The original suggestion of using 15 witnesses to be holders of the private key of a multisig address seems simplest and best.
Although, I am still unconvinced that bytemaster's suggestion of the top 15 is the best option. bytemaster seems to think that it's not an issue, due to historical data, that a voting-out event could occur. That's fine; however, we should always recall that past results are not indicative of future results.
The better solution (and I refuse to call any possible solution the best) is to randomly select 15 of the witnesses to be private key holders, with possibly a slightly weighted distribution towards the top ones. This way, even if there is a switch between the 15th and 16th witness, we wouldn't have to constantly move to a new multi-sig address for the collateral.
Best block producers of BitShares are probably not the best signers of BTC address. Imo we need another voting algorithm for the BTC multi-signers, for better security, for example one stake can only vote for one signer, so BTC38 can't control all signers. We can probably ask the signers to put some collateral in BitShares, for example to an account under the control of the committee (the voting algorithm of committee should also be revised), to make sure they won't steal customers' funds.

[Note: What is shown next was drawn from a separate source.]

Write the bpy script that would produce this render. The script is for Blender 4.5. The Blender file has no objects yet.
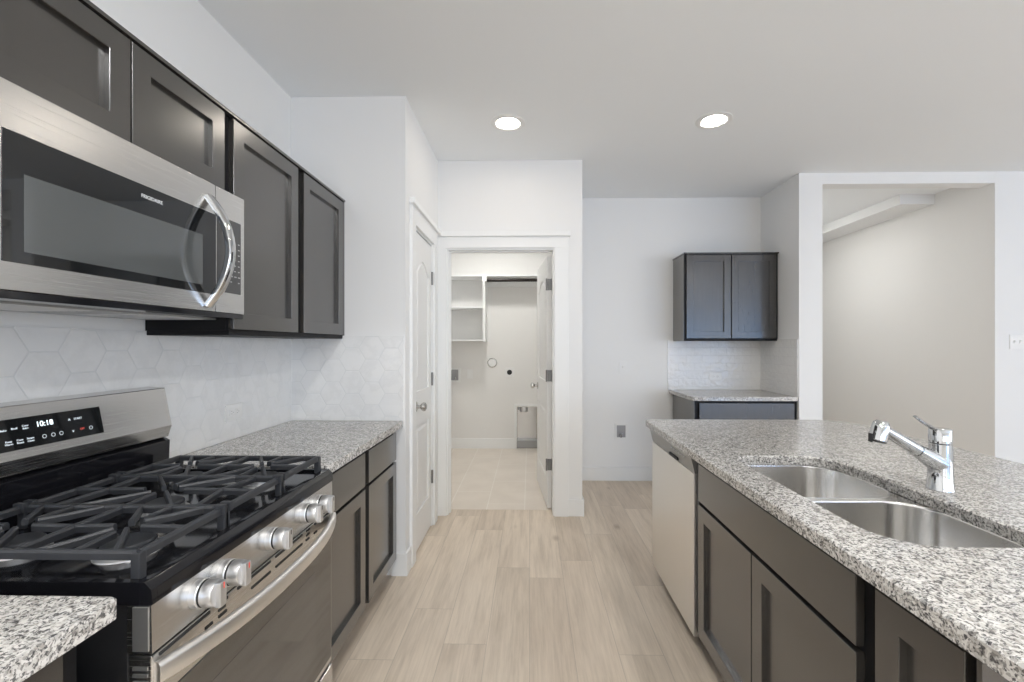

Randomness is evil. Stake talks.
This extra transaction seems cumbersome and also is more costly, in terms of transaction fees on the bitcoin network. If you foresee this sidechain business as something that could happen with any altcoin (which I do), then mitigating additional and unnecessary transactions by properly creating a sidechain protocol for any alt on bitshares is the proper way forward.
This is good will. But I don't think BitShares is powerful enough to let other chains adapt BitShares's protocol.
tl;dr -- side.btc seems superfluous and has potential issues. Simpler solution is the original one offered, i.e. 15 of the witnesses hold the private keys to a multisignature address that contains the collateral of the bitcoin.
I understand the security concern regarding the witnesses. However I think if we sidestep them as our infrastructure of trust, we are losing the opportunity for them to grow.
At present the level of trust given to them is relative to the stakeholders regard for BTS block witnessing.
It's interesting that now that we would add BTC to the witnesses suddenly there is all this security concern... the same concerns that exist 'now'.
I think going through this process will cause the voting stake holders to become more active if not take the process of voting more seriously.
It will also force witnesses to step up their game or be voted out... I know we have similar witnesses to what we had as delegates in the past largely due to associations with known large stake holders, but with something like this that brings in whole new holders that are going to look at every witness with a far more objective eye and judge them on their presentation, credentials, and their infrastructure.. we are going to see that whole arm of our TBD (three branches of delegation) mature.
If we side step them with something like this though... they stay the same and don't improve.
There is the other issue of expense you mentioned though.
We can have a greater degree of security, however multisig transactions in the bitcoin network are more expensive.. and that will get passed on to the end users... I suppose that is not a bad thing.. it might actually encourage some to get people signing up to bitshares to get their BTC sent to them... in record time at that!
Great discussions over all from everyone.